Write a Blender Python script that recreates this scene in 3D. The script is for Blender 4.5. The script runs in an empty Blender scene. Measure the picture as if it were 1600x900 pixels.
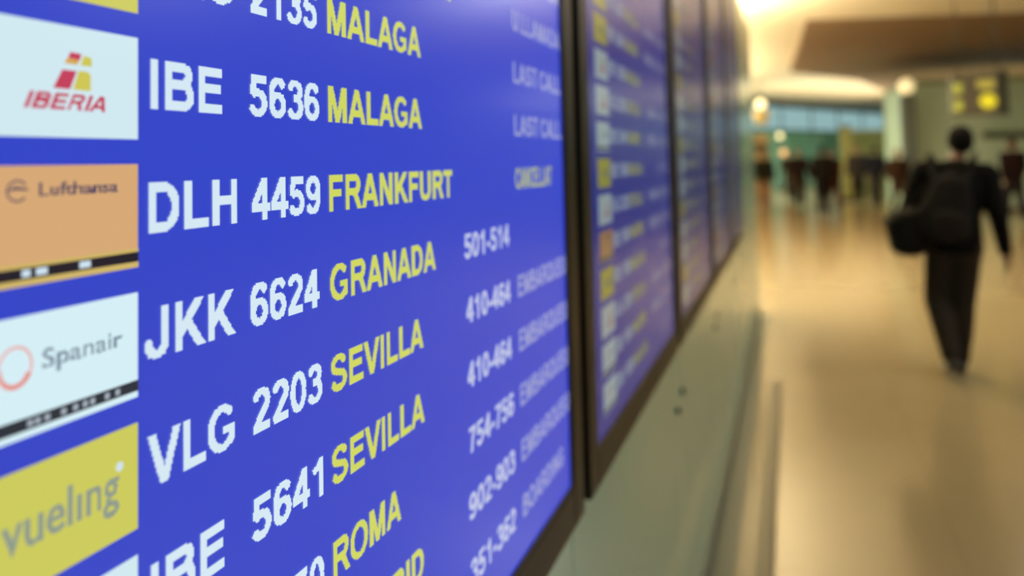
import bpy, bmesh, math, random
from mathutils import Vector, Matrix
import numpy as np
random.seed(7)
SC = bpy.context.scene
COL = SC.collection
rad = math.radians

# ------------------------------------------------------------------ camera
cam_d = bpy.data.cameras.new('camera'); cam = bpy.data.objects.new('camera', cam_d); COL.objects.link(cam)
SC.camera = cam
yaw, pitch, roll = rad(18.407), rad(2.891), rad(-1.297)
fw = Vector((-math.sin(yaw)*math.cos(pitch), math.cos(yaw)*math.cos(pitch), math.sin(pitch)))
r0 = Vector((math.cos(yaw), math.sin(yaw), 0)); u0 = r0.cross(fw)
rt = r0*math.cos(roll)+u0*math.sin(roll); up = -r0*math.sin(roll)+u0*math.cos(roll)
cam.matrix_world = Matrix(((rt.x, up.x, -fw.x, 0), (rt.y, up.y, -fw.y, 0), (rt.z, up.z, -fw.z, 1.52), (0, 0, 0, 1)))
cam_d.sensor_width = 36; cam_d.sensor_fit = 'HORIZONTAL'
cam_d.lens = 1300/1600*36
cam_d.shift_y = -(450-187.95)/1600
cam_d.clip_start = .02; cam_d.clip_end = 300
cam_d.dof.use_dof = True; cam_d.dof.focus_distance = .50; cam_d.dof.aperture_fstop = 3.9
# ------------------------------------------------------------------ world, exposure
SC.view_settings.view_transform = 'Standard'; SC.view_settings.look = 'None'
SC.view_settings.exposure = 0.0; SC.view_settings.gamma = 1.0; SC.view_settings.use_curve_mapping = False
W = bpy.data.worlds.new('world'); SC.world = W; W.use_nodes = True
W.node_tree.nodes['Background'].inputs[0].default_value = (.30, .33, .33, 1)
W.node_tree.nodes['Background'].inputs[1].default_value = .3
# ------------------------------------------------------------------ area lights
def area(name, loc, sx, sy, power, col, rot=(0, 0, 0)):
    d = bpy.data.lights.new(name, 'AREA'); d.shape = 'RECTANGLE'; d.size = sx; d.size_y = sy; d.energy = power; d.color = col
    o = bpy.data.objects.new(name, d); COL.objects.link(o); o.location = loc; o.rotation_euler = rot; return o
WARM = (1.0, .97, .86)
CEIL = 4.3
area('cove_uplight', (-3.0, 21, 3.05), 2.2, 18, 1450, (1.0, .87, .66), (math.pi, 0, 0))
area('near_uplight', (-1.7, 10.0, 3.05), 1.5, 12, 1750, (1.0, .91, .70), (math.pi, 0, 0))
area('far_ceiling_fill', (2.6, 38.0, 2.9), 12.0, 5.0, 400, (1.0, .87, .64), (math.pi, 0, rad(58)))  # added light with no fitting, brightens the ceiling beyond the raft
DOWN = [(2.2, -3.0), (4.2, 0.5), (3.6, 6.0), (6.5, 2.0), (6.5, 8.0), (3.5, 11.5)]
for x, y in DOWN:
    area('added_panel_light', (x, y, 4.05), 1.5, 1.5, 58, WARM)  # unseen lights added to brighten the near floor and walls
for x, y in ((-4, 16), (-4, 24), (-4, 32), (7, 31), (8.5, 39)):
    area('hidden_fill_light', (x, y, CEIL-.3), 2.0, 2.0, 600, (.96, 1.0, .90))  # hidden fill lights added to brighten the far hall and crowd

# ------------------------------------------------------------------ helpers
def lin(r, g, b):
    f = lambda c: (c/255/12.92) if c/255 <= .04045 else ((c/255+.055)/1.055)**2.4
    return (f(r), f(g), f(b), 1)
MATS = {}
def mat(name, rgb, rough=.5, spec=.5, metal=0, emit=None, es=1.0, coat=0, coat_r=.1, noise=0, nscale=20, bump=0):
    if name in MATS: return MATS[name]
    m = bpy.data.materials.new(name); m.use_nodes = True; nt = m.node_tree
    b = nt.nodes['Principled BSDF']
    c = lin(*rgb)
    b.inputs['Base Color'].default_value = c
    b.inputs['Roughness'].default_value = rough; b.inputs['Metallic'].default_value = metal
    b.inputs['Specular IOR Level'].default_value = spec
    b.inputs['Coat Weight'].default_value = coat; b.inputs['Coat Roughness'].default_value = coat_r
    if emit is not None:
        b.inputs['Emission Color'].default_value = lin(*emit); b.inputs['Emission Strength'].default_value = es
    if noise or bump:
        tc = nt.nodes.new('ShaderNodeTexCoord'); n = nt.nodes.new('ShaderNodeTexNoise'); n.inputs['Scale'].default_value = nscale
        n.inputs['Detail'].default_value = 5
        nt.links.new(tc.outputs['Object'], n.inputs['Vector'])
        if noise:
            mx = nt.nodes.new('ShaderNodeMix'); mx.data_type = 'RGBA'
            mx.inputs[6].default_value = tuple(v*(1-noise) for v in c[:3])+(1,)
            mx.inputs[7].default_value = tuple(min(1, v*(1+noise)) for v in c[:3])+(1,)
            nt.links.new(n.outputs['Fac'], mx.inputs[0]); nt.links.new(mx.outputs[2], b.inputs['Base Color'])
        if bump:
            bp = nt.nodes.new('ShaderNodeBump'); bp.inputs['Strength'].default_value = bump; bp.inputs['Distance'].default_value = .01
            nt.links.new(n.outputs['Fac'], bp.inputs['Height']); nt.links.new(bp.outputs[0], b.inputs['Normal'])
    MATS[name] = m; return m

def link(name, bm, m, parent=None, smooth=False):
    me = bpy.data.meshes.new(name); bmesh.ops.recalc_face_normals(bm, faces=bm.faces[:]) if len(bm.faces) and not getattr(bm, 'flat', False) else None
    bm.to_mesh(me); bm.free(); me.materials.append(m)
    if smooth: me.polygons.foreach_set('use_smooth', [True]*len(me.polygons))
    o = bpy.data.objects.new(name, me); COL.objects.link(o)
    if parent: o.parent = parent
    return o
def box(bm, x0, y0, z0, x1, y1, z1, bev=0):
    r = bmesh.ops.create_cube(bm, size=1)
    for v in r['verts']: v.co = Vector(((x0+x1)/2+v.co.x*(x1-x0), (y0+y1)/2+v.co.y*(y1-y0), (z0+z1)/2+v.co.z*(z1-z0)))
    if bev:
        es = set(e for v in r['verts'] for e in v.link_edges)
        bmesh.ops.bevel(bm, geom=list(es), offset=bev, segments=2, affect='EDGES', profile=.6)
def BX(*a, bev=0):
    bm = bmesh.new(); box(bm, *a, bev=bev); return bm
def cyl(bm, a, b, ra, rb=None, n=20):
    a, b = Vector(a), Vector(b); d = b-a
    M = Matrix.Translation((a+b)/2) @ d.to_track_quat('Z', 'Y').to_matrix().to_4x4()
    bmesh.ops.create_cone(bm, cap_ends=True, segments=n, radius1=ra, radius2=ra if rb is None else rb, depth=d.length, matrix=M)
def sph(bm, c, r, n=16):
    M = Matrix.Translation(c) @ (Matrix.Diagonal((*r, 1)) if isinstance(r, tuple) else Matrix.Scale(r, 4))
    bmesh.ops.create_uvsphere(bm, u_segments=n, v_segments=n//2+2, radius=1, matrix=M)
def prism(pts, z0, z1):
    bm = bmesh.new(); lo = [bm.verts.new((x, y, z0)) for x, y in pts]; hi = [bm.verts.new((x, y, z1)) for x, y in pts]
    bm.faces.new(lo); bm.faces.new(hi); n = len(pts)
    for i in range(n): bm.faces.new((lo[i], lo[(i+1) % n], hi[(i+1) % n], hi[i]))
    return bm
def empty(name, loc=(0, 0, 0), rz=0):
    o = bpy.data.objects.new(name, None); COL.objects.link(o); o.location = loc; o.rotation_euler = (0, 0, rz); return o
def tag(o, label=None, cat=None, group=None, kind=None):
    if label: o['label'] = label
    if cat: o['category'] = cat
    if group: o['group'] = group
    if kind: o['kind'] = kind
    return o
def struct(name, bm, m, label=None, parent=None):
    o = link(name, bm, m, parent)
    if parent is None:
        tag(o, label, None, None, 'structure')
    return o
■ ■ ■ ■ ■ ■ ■
_What is needed_
Leave out the pictures and repeat exactly the lines from the start of the material through the line that contains "rad = math.radians", both included.

_Response for this exercise_
Write a Blender Python script that recreates this scene in 3D. The script is for Blender 4.5. The script runs in an empty Blender scene. Measure the picture as if it were 1600x900 pixels.
import bpy, bmesh, math, random
from mathutils import Vector, Matrix
import numpy as np
random.seed(7)
SC = bpy.context.scene
COL = SC.collection
rad = math.radians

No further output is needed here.